Imagica, one of Japan’s leading postproduction and imaging facilities since 1935, recently introduced a 35mm 4-perf wetgate option for its Imager XE Advanced Plus 4K film scanner. The wetgate process can reduce and even eliminate dirt and scratches from scans, thus decreasing the amount of time spent on digital dust-busting and frame repair.

Time, naturally, is money, and the wetgate, coupled with the pin-registered Imager XE Advanced Plus’ fast scanning speeds — 1.3 seconds per 35mm 4-perf frame at 2K in the Cineon 10-bit format and 1.9 seconds per frame at 4K — can yield noticeable savings. (The Advanced Plus also outputs to 8-/16-bit Tiff and SGI, as well as 8-/10-/16-bit DPX formats.)

The wetgate concept, commonly found on the printing side of the post world, seems like a logical fit for scanners; the Oxberry Cinescan 6400 with a wetgate option is still used, particularly in Europe, as is the Marconi Telecine with wetgate. However, leakage and especially bubbles can plague a system.

Imagica spent about a year developing its wetgate to prevent those issues. “Bubbles have been one of the issues with any wetgate system,” notes Imagica Vice President Richard Antley. “Imagica has laid out the little ports — the holes on the gate where the liquid comes out and the vacuum sucks it up — all the way around the gate,” meaning that though the gate is vertical, the liquid remains suspended in the gate without leakage.

However, a few drips here and there are unavoidable. “The film that comes out of the gate is still wet, but it evaporates very quickly,” says Antley. “That’s what the ventilation is for.”

For $40,000, one gets the installation of the wetgate itself, stainless-steel drip pans, ventilation, and the liquid and vacuum lines. The user must supply the pump and vacuum, the filter, and the chemical solvent Tetrachloroethylene, or Perc. (Before the 1996 Montreal Protocol legislation on substances that deplete the ozone layer, Trichloroethane was the liquid of choice.)

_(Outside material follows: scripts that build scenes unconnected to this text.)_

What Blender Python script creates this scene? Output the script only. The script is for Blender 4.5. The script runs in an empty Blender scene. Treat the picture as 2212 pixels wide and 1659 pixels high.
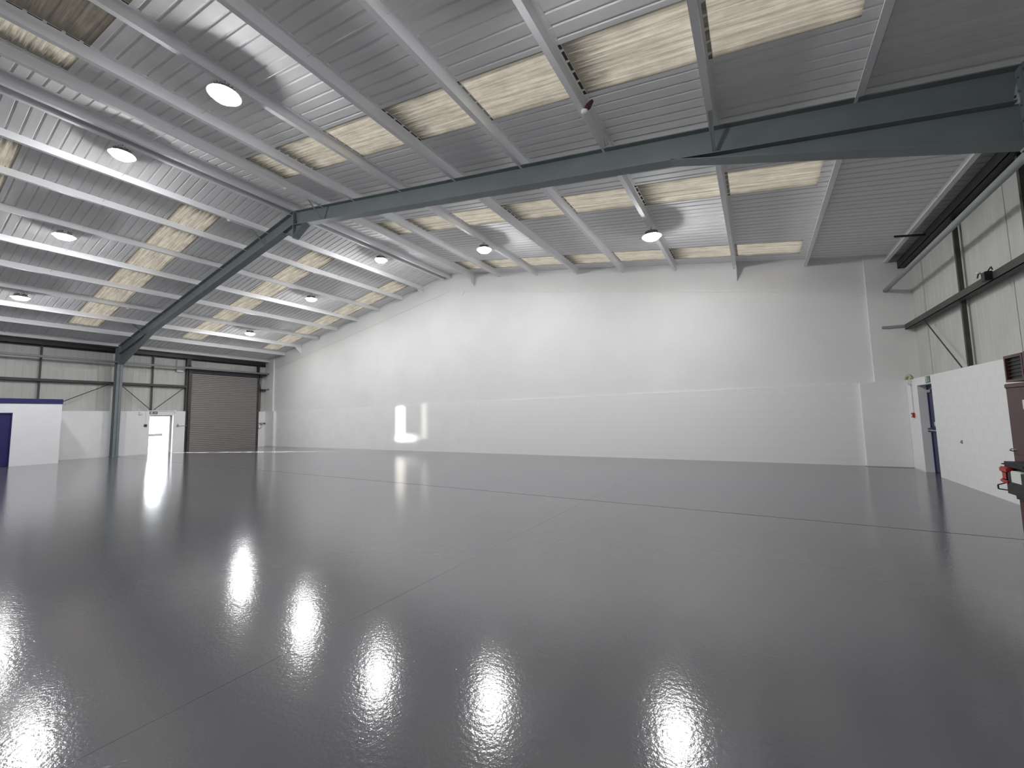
import bpy, bmesh, math, random
from mathutils import Vector, Matrix
random.seed(7)
SC = bpy.context.scene
COL = SC.collection

# ---------------------------------------------------------------- camera, sky, exposure
CAM = (0.0, 0.0, 1.5225)
yaw, pitch, roll = math.radians(31.1505), math.radians(4.7978), math.radians(-1.2071)
fwd = Vector((-math.sin(yaw)*math.cos(pitch), math.cos(yaw)*math.cos(pitch), math.sin(pitch)))
rt0 = Vector((math.cos(yaw), math.sin(yaw), 0)); up0 = rt0.cross(fwd)
rt = rt0*math.cos(roll) + up0*math.sin(roll); up = -rt0*math.sin(roll) + up0*math.cos(roll)
cd = bpy.data.cameras.new('camera'); cam = bpy.data.objects.new('camera', cd); COL.objects.link(cam)
m = Matrix((rt, up, -fwd)).transposed().to_4x4(); m.translation = Vector(CAM); cam.matrix_world = m
cd.sensor_fit = 'HORIZONTAL'; cd.sensor_width = 36.0; cd.lens = 874.184/2212*36; cd.clip_start = 0.05; cd.clip_end = 500
SC.camera = cam

W = bpy.data.worlds.new('sky'); SC.world = W; W.use_nodes = True
bg = W.node_tree.nodes['Background']; bg.inputs[0].default_value = (0.93, 0.97, 1.0, 1); bg.inputs[1].default_value = 14.0
SC.view_settings.view_transform = 'Standard'; SC.view_settings.look = 'None'
SC.view_settings.gamma = 1.0; SC.view_settings.exposure = 0.0; SC.view_settings.use_curve_mapping = False
LAMP_E = 385.0       # radiance of the LED lenses

# ---------------------------------------------------------------- measured dimensions (metres)
YG = 14.76; YB = -7.95; XL = -28.15; XR = 3.41; XM = -12.37; ZR = 8.496; SL = 0.17264; ZW = 2.30
XLO = XL-0.34; XRO = XR+0.34
YF = 7.2
def zp(x): return ZR - SL*abs(x-XM)

# ---------------------------------------------------------------- helpers
def setp(o, **k):
    for a, b in k.items():
        if b is not None: o[a] = b
    return o
def link(name, me, parent=None, mat=None, loc=None):
    o = bpy.data.objects.new(name, me); COL.objects.link(o)
    if parent is not None: o.parent = parent
    if mat is not None and me is not None and not me.materials: me.materials.append(mat)
    if loc is not None: o.location = loc
    return o
def mesh(bm, name):
    me = bpy.data.meshes.new(name); bmesh.ops.recalc_face_normals(bm, faces=bm.faces); bm.to_mesh(me); bm.free(); return me
def obj(name, bm, mat, parent=None, loc=None, smooth=False):
    me = mesh(bm, name)
    if smooth:
        for p in me.polygons: p.use_smooth = True
    return link(name, me, parent, mat, loc)
def thing(name, label, cat, loc=(0,0,0), group=None):
    o = bpy.data.objects.new(name, None); COL.objects.link(o); o.location = loc; o.empty_display_size = 0.1
    return setp(o, label=label, category=cat, group=group)
def tag(o, label, cat, group=None): return setp(o, label=label, category=cat, group=group)
def struct(o, label=None): return setp(o, kind='structure', label=label)
def BM(): return bmesh.new()
def hexa(bm, v):
    v = [bm.verts.new(p) for p in v]
    for f in ((0,1,2,3),(7,6,5,4),(0,4,5,1),(1,5,6,2),(2,6,7,3),(3,7,4,0)): bm.faces.new([v[i] for i in f])
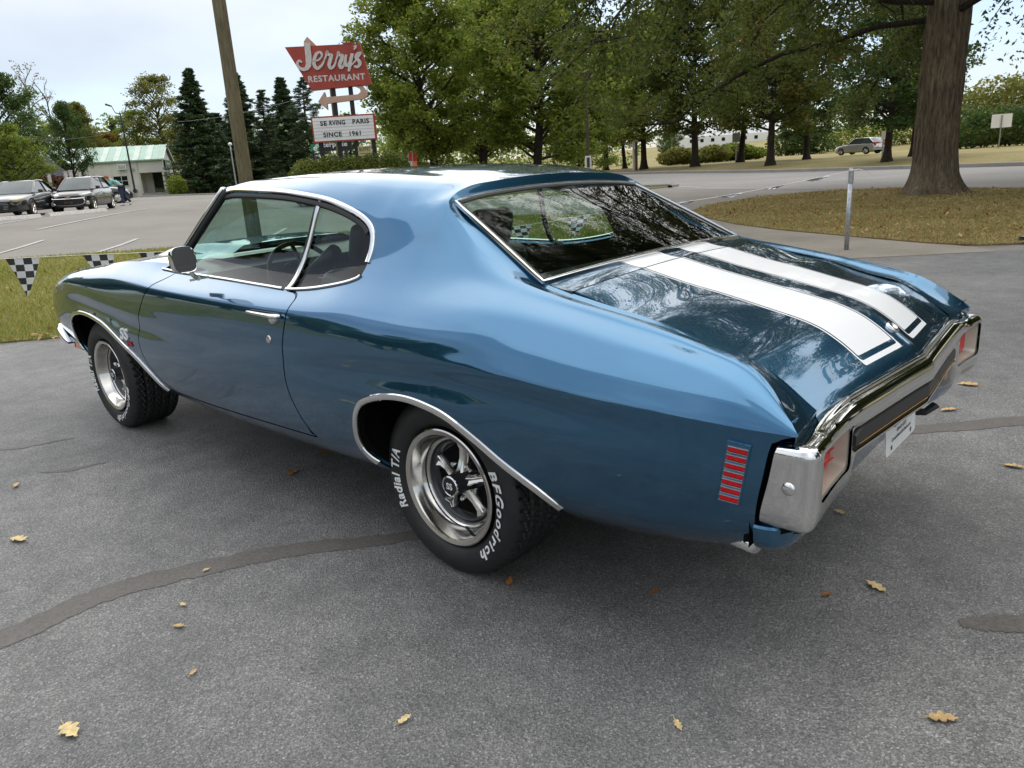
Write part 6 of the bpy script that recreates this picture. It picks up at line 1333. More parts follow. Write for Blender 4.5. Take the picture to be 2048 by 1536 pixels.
# ---- feather flags and a small red notice under the maples
for px, lab, cols in ((818, 'red and white feather flag under the maples', ('red_paint', 'letter_white', 'sign_green')), (826, 'orange and red feather flag right of the red and white one', ('red_paint', 'orange_lens', 'yellow_board'))):
    o, rgt, nrm = facing(px, 56); fo = thing('feather_flag', lab, 'flag', tuple(o), group='feather flags under the maples'); top = z_at(px, 302, 56)-o.z; MB().tube([(0,0,-.1),(0,0,top*.6),tuple(rgt*.06+Vector((0,0,top)))], .025, 6).build('staff', 'galv', fo); Rb = Matrix([rgt, nrm, Vector((0,0,1))]).transposed()
    for k, c in enumerate(cols): MB().box(tuple(rgt*(.20-.02*k)+Vector((0,0,top*(.86-.26*k)))), (.30,.015,top*.25), Rb).build('flag_cloth', c, fo)
o, rgt, nrm = facing(879, 52); so = thing('small_sign', 'small red and white notice on the lawn under the maples', 'sign', tuple(o)); MB().box((0,0,.9), (.05,.05,1.9)).build('post', 'galv', so); hz = z_at(879, 331, 52)-o.z; MB().box(tuple(nrm*.05+Vector((0,0,hz))), (.42,.03,.32), Matrix([rgt, nrm, Vector((0,0,1))]).transposed()).build('panel', 'letter_white', so); MB().box(tuple(nrm*.07+Vector((0,0,hz))), (.36,.02,.14), Matrix([rgt, nrm, Vector((0,0,1))]).transposed()).build('panel_print', 'red_paint', so)

# ---- white metal building
bC = np.array([80.2, -34.8]); Ld, Gd = np.array([.522, .853]), np.array([.853, -.522]); zb0 = 1.0
bld = thing('metal_building', 'long white metal building with a pale green ribbed roof and a corner porch', 'building', (bC[0], bC[1], zb0)); EV, PK, LN, WD = 3.42, 4.95, 22.0, 8.2
def bp3(u, w, z): q = Ld*u+Gd*w; return (q[0], q[1], z)
def bquad(u0, u1, w0, w1, z0, z1): return [bp3(u0, w0, z0), bp3(u1, w1, z0), bp3(u1, w1, z1), bp3(u0, w0, z1)]
def wallbox(name, u0, u1, w0, w1, z0, z1, mat, par=None):
    v = [bp3(u, w, z) for u in (u0, u1) for w in (w0, w1) for z in (z0, z1)]; return MB().add(v, [(0,1,3,2),(4,6,7,5),(0,4,5,1),(2,3,7,6),(0,2,6,4),(1,5,7,3)]).build(name, mat, par or bld)
PU, PW = 2.35, 2.6     # corner porch
# siding panels, each with a standing rib
u = PU
while u < LN-.01: wallbox('siding_panel', u+.012, min(u+.90, LN)-.012, 0, .06, -.3, EV, 'white_metal'); wallbox('siding_rib', min(u+.90, LN)-.05, min(u+.90, LN)+.01, -.035, .05, -.3, EV, 'white_metal'); u += .90
wallbox('porch_beam', -.02, PU, -.01, .20, 2.10, EV, 'white_metal'); wallbox('porch_wall', PU-.06, PU, 0, PW, -.3, 2.4, 'white_metal'); wallbox('porch_wall', 0, PU, PW, PW+.06, -.3, 2.4, 'white_metal'); wallbox('porch_ceiling', 0, PU, 0, PW, 2.30, 2.36, 'white_metal'); wallbox('porch_post', -.02, .16, -.01, .17, -.3, 2.10, 'white_metal'); wallbox('porch_floor', -.2, PU, -.2, PW, -.3, .03, 'kerb')
dr = wallbox('door', .5, 1.45, PW-.05, PW, .03, 2.08, 'dark_glass'); wallbox('door_frame', .42, .5, PW-.07, PW, .03, 2.12, 'galv', dr); wallbox('door_frame', 1.45, 1.53, PW-.07, PW, .03, 2.12, 'galv', dr)
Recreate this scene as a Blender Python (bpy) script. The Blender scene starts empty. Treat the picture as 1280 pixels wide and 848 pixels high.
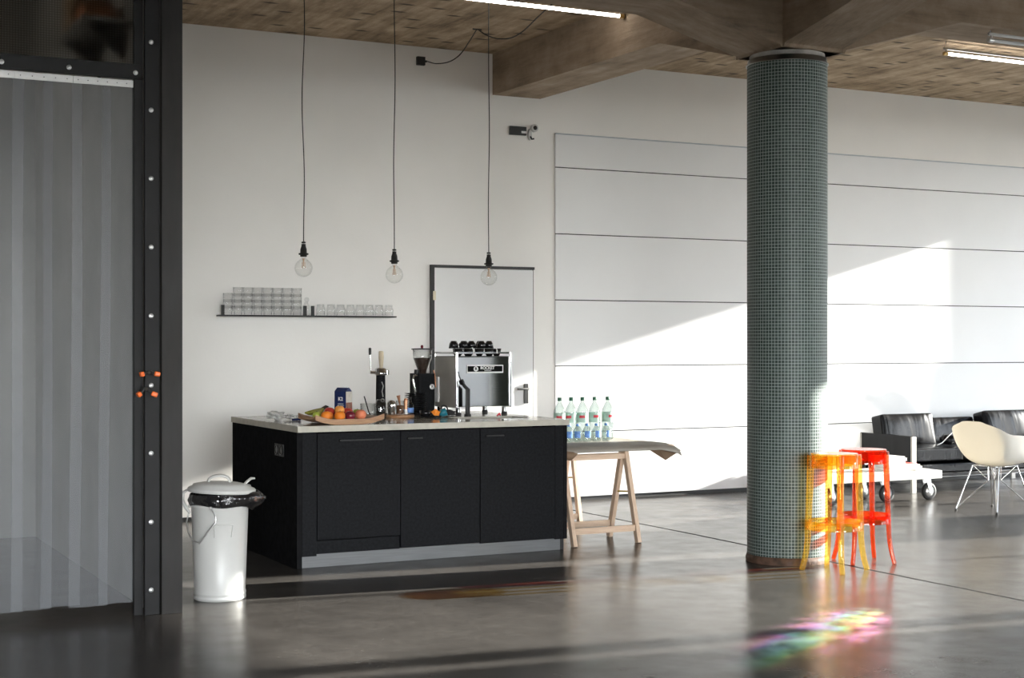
import bpy, bmesh, math, random
from mathutils import Vector, Matrix, Quaternion, noise
random.seed(7)
SC = bpy.context.scene
COL = SC.collection
PI = math.pi
R = math.radians

# ------------------------------------------------------------------ materials
def nodes(name):
    m = bpy.data.materials.new(name)
    m.use_nodes = True
    nt = m.node_tree
    nt.nodes.clear()
    out = nt.nodes.new('ShaderNodeOutputMaterial')
    return m, nt, out

def N(nt, kind, **kw):
    n = nt.nodes.new(kind)
    for k, v in kw.items():
        if k.startswith('i_'):
            n.inputs[k[2:].replace('_', ' ')].default_value = v
        else:
            setattr(n, k, v)
    return n

def col4(c):
    return (c[0], c[1], c[2], 1.0)

def pbr(name, color, rough=0.5, metal=0.0, var=0.08, scale=6.0, bump=0.0, bscale=60.0, spec=0.5, coat=0.0, rvar=0.0, stretch=(1, 1, 1), detail=4.0):
    """Principled surface whose colour wanders a little with noise."""
    m, nt, out = nodes(name)
    b = N(nt, 'ShaderNodeBsdfPrincipled')
    b.inputs['Metallic'].default_value = metal
    b.inputs['Roughness'].default_value = rough
    b.inputs['Specular IOR Level'].default_value = spec
    b.inputs['Coat Weight'].default_value = coat
    tc = N(nt, 'ShaderNodeTexCoord')
    mp = N(nt, 'ShaderNodeMapping')
    mp.inputs['Scale'].default_value = stretch
    nt.links.new(tc.outputs['Object'], mp.inputs['Vector'])
    nz = N(nt, 'ShaderNodeTexNoise')
    nz.inputs['Scale'].default_value = scale
    nz.inputs['Detail'].default_value = detail
    nt.links.new(mp.outputs['Vector'], nz.inputs['Vector'])
    rp = N(nt, 'ShaderNodeValToRGB')
    e = rp.color_ramp.elements
    e[0].position, e[1].position = 0.3, 0.7
    e[0].color = col4([max(0, c * (1 - var)) for c in color])
    e[1].color = col4([min(1, c * (1 + var)) for c in color])
    nt.links.new(nz.outputs['Fac'], rp.inputs['Fac'])
    nt.links.new(rp.outputs['Color'], b.inputs['Base Color'])
    if rvar:
        mr = N(nt, 'ShaderNodeMapRange')
        mr.inputs['To Min'].default_value = max(0.02, rough - rvar)
        mr.inputs['To Max'].default_value = min(1, rough + rvar)
        mr.inputs['From Min'].default_value = 0.3
        mr.inputs['From Max'].default_value = 0.7
        nt.links.new(nz.outputs['Fac'], mr.inputs['Value'])
        nt.links.new(mr.outputs['Result'], b.inputs['Roughness'])
    if bump:
        n2 = N(nt, 'ShaderNodeTexNoise')
        n2.inputs['Scale'].default_value = bscale
        n2.inputs['Detail'].default_value = 3
        nt.links.new(mp.outputs['Vector'], n2.inputs['Vector'])
        bp = N(nt, 'ShaderNodeBump')
        bp.inputs['Strength'].default_value = bump
        bp.inputs['Distance'].default_value = 0.01
        nt.links.new(n2.outputs['Fac'], bp.inputs['Height'])
        nt.links.new(bp.outputs['Normal'], b.inputs['Normal'])
    nt.links.new(b.outputs['BSDF'], out.inputs['Surface'])
    return m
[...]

Scratches are visible on film scans (and prints, of course) because light refracts where the missing material should be. Perc fills in the scratches and corrects the light rays. Not just any liquid will work in this manner. “What’s key about that particular liquid is a characteristic called refraction index, which describes for different materials how much they bend the light,” explains Antley. “The refraction index for Perc is very similar to the refraction index of the base of film.”

International Video Conversions, Inc. (IVC) in Burbank, California, which provides digital intermediate, digital cinema mastering, high definition and restoration services, was the first facility outside of Japan to install the wetgate on its Imager XE Advanced Plus scanner. “We found out Imagica was developing a wetgate, and I expressed interest in helping them beta-test it,” says Jim James, chief engineer at IVC. “That’s been going on for awhile; we had it installed prior to NAB. One of the first things we worked on with them was making sure there were no bubbles. In absolutely none of the scans that we have done have we seen any bubbles.”

For a scratch to be repaired digitally, algorithms must rely on the pixels adjacent to the scratch to re-create the missing information. Depending on the image background, the result sometimes can be substandard. “Scratches are probably the hardest thing to fix digitally,” notes James. “You could spend a fairly large number of hours and still not get a perfect result. [The wetgate] can completely eliminate scratches. It doesn’t just save a lot of time, it also gives you a much better final product.

“The main focus for the wetgate is older film,” he continues. “That’s where you find most of the damage. But if somebody has some film that had an unfortunate experience at a lab and is scratched, we’d love to have him come to us. They’ll get the film back as though it had never been scratched rather than have to pay several hundred hours of cleanup work.”